Cycling home along the lanes just outside Winchester on Friday evening, I was confronted by an unattended horse. This sleek, black monster had a distinctly shifty look about him so I deemed it prudent to whizz by.
Sure enough I soon encountered the panicky owners, running up and down screaming into their phones. Behind them, the paddock gate swung leisurely on its hinges.
I interpret this incident as divine endorsement of my prejudices. I had spent the week finishing off our new Population Guide, a topic on which the metaphor of closing the stable door after the horse has bolted has been uppermost in my mind. All those passionate entreaties that overpopulation will destroy the life support systems of the planet strike me as cries of despair at what has already happened rather than helpful advocacy.
Our superiority over the animal kingdom has proved so emphatic that every corner of the earth has opened its doors to accommodate 6.8 billion of us. Closing the doors will not prevent the irreversible consequences that the biosphere already suffers.
Universal access to family planning is of course an essential goal, but as much for the sake of the 200 million women who are denied it as in hope of turning the tide of ecological calamity. This requires something much more fundamental in our lifestyle choices, more painfully described as cutting consumption.
The divorce between population and consumption debates was betrayed in the alarmist reaction to the latest UK population projections published just last week. The estimated increase of just over 15% in the next 24 years to a figure of over 71.6 million prompted the Optimum Population Trust, amongst others, to declare that things are “out of control”, taking the country “nearer to a position of extreme environmental precariousness.”
These extra numbers will indeed exert pressure on our food, water and energy needs. But there are two elephants in the room of our little country and population is the baby elephant.

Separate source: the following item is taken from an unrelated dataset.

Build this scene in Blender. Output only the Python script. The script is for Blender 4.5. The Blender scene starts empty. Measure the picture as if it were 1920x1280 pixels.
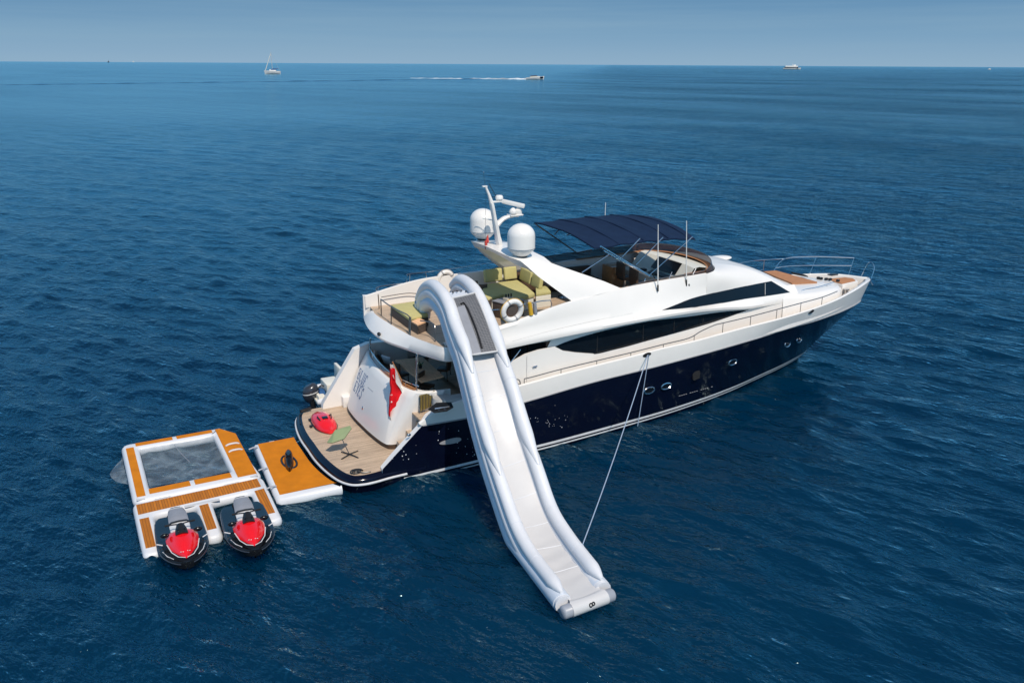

The big daddy is the behaviour of the 61.8 million people that we already have.
I don’t have the resources to calculate the change in real GDP per capita over the last 24 years and will have to appeal to intuition. Imagine how the standard of living of the average British family has changed since 1985 – the boom in overseas holidays, the throughput of household goods and digital equipment, the wider range of packaged food, the additional car for the children. We all love these things but another 24 years of that pace of change will trample over the impact of population when it comes to environmental limits.
The OPT explains that it focuses on population-related pressures on the environment rather than “wasteful consumption” because green groups are guilty of the reverse. That’s fair enough, but two wrongs don’t make a right, especially on such a vital issue. And by slipping in populist references to tougher migration policies, the OPT comes across as just another anti-immigration lobby.
I’m baffled why Jonathon Porritt has signed up with this outfit. He knows that migration is a zero sum game within the global population. He knows that many European countries try to correct their demographic imbalance by offering incentives for families to have more babies. He could help by scrubbing the noise out of OPT, revealing the constructive message about population that’s in there somewhere.
This has been the trouble with population. It prods a hornets’ nest of family planning, religious dogma, immigration and consumer sacrifice. No wonder campaigners and politicians steer clear.
I already sense that I may have said too much, with the wrong emphasis. Time to stop.